[EXERCISE DIRECTIONS]:
Quote all of the data below exactly, please.

#### GIVEN MATERIAL ####

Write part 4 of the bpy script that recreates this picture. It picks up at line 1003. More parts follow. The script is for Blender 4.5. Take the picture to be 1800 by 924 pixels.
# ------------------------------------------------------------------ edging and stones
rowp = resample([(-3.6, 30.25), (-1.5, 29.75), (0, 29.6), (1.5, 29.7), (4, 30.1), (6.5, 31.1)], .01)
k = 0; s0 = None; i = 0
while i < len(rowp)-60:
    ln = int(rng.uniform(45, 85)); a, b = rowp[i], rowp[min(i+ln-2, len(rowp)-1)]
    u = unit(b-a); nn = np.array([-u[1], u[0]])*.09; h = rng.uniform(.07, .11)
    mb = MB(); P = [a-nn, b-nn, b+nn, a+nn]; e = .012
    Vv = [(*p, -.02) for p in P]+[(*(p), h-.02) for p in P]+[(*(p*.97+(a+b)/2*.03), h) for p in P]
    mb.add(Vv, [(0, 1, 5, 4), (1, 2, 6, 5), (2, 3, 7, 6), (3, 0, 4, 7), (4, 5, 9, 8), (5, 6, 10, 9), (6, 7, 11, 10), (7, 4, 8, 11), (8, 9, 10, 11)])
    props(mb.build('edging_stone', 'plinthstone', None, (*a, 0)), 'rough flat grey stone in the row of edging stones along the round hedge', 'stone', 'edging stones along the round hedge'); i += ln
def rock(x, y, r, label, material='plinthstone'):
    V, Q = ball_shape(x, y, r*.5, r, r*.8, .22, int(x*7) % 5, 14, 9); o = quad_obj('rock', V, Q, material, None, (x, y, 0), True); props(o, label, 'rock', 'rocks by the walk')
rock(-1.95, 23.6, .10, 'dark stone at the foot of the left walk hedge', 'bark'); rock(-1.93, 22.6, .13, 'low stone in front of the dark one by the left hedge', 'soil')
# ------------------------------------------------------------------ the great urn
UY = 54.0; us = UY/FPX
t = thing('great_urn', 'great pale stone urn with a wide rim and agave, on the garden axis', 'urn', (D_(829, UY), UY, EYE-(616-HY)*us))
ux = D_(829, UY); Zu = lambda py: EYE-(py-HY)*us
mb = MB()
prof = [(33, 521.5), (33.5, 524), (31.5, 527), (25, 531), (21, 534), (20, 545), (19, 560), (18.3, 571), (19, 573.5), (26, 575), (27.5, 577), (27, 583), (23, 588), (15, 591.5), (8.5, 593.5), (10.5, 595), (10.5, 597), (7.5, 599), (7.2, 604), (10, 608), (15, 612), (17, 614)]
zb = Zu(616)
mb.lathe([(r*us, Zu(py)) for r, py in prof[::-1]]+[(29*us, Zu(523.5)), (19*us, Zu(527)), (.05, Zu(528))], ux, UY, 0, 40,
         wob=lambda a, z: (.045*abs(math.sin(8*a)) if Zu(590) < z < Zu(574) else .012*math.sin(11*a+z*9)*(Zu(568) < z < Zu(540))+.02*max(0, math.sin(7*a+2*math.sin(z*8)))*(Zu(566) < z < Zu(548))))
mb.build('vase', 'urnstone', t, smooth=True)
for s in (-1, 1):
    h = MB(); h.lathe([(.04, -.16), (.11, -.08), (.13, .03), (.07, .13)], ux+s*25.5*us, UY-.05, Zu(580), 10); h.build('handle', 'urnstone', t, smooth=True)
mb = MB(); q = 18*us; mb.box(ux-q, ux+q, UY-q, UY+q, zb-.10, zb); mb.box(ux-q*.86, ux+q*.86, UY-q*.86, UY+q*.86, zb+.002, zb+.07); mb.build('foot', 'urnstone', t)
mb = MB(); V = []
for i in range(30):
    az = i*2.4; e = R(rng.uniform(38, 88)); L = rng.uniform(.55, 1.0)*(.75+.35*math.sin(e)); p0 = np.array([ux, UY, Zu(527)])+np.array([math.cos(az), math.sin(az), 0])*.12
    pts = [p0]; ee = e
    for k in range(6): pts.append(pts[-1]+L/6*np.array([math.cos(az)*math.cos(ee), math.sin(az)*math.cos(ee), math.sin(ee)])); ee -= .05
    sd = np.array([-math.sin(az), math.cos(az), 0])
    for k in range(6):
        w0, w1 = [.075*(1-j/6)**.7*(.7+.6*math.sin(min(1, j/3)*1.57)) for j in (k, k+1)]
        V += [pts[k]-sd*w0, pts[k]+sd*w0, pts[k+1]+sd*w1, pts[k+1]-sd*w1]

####

[COMPLETED EXERCISE]:
Write part 4 of the bpy script that recreates this picture. It picks up at line 1003. More parts follow. The script is for Blender 4.5. Take the picture to be 1800 by 924 pixels.
# ------------------------------------------------------------------ edging and stones
rowp = resample([(-3.6, 30.25), (-1.5, 29.75), (0, 29.6), (1.5, 29.7), (4, 30.1), (6.5, 31.1)], .01)
k = 0; s0 = None; i = 0
while i < len(rowp)-60:
    ln = int(rng.uniform(45, 85)); a, b = rowp[i], rowp[min(i+ln-2, len(rowp)-1)]
    u = unit(b-a); nn = np.array([-u[1], u[0]])*.09; h = rng.uniform(.07, .11)
    mb = MB(); P = [a-nn, b-nn, b+nn, a+nn]; e = .012
    Vv = [(*p, -.02) for p in P]+[(*(p), h-.02) for p in P]+[(*(p*.97+(a+b)/2*.03), h) for p in P]
    mb.add(Vv, [(0, 1, 5, 4), (1, 2, 6, 5), (2, 3, 7, 6), (3, 0, 4, 7), (4, 5, 9, 8), (5, 6, 10, 9), (6, 7, 11, 10), (7, 4, 8, 11), (8, 9, 10, 11)])
    props(mb.build('edging_stone', 'plinthstone', None, (*a, 0)), 'rough flat grey stone in the row of edging stones along the round hedge', 'stone', 'edging stones along the round hedge'); i += ln
def rock(x, y, r, label, material='plinthstone'):
    V, Q = ball_shape(x, y, r*.5, r, r*.8, .22, int(x*7) % 5, 14, 9); o = quad_obj('rock', V, Q, material, None, (x, y, 0), True); props(o, label, 'rock', 'rocks by the walk')
rock(-1.95, 23.6, .10, 'dark stone at the foot of the left walk hedge', 'bark'); rock(-1.93, 22.6, .13, 'low stone in front of the dark one by the left hedge', 'soil')
# ------------------------------------------------------------------ the great urn
UY = 54.0; us = UY/FPX
t = thing('great_urn', 'great pale stone urn with a wide rim and agave, on the garden axis', 'urn', (D_(829, UY), UY, EYE-(616-HY)*us))
ux = D_(829, UY); Zu = lambda py: EYE-(py-HY)*us
mb = MB()
prof = [(33, 521.5), (33.5, 524), (31.5, 527), (25, 531), (21, 534), (20, 545), (19, 560), (18.3, 571), (19, 573.5), (26, 575), (27.5, 577), (27, 583), (23, 588), (15, 591.5), (8.5, 593.5), (10.5, 595), (10.5, 597), (7.5, 599), (7.2, 604), (10, 608), (15, 612), (17, 614)]
zb = Zu(616)
mb.lathe([(r*us, Zu(py)) for r, py in prof[::-1]]+[(29*us, Zu(523.5)), (19*us, Zu(527)), (.05, Zu(528))], ux, UY, 0, 40,
         wob=lambda a, z: (.045*abs(math.sin(8*a)) if Zu(590) < z < Zu(574) else .012*math.sin(11*a+z*9)*(Zu(568) < z < Zu(540))+.02*max(0, math.sin(7*a+2*math.sin(z*8)))*(Zu(566) < z < Zu(548))))
mb.build('vase', 'urnstone', t, smooth=True)
for s in (-1, 1):
    h = MB(); h.lathe([(.04, -.16), (.11, -.08), (.13, .03), (.07, .13)], ux+s*25.5*us, UY-.05, Zu(580), 10); h.build('handle', 'urnstone', t, smooth=True)
mb = MB(); q = 18*us; mb.box(ux-q, ux+q, UY-q, UY+q, zb-.10, zb); mb.box(ux-q*.86, ux+q*.86, UY-q*.86, UY+q*.86, zb+.002, zb+.07); mb.build('foot', 'urnstone', t)
mb = MB(); V = []
for i in range(30):
    az = i*2.4; e = R(rng.uniform(38, 88)); L = rng.uniform(.55, 1.0)*(.75+.35*math.sin(e)); p0 = np.array([ux, UY, Zu(527)])+np.array([math.cos(az), math.sin(az), 0])*.12
    pts = [p0]; ee = e
    for k in range(6): pts.append(pts[-1]+L/6*np.array([math.cos(az)*math.cos(ee), math.sin(az)*math.cos(ee), math.sin(ee)])); ee -= .05
    sd = np.array([-math.sin(az), math.cos(az), 0])
    for k in range(6):
        w0, w1 = [.075*(1-j/6)**.7*(.7+.6*math.sin(min(1, j/3)*1.57)) for j in (k, k+1)]
        V += [pts[k]-sd*w0, pts[k]+sd*w0, pts[k+1]+sd*w1, pts[k+1]-sd*w1]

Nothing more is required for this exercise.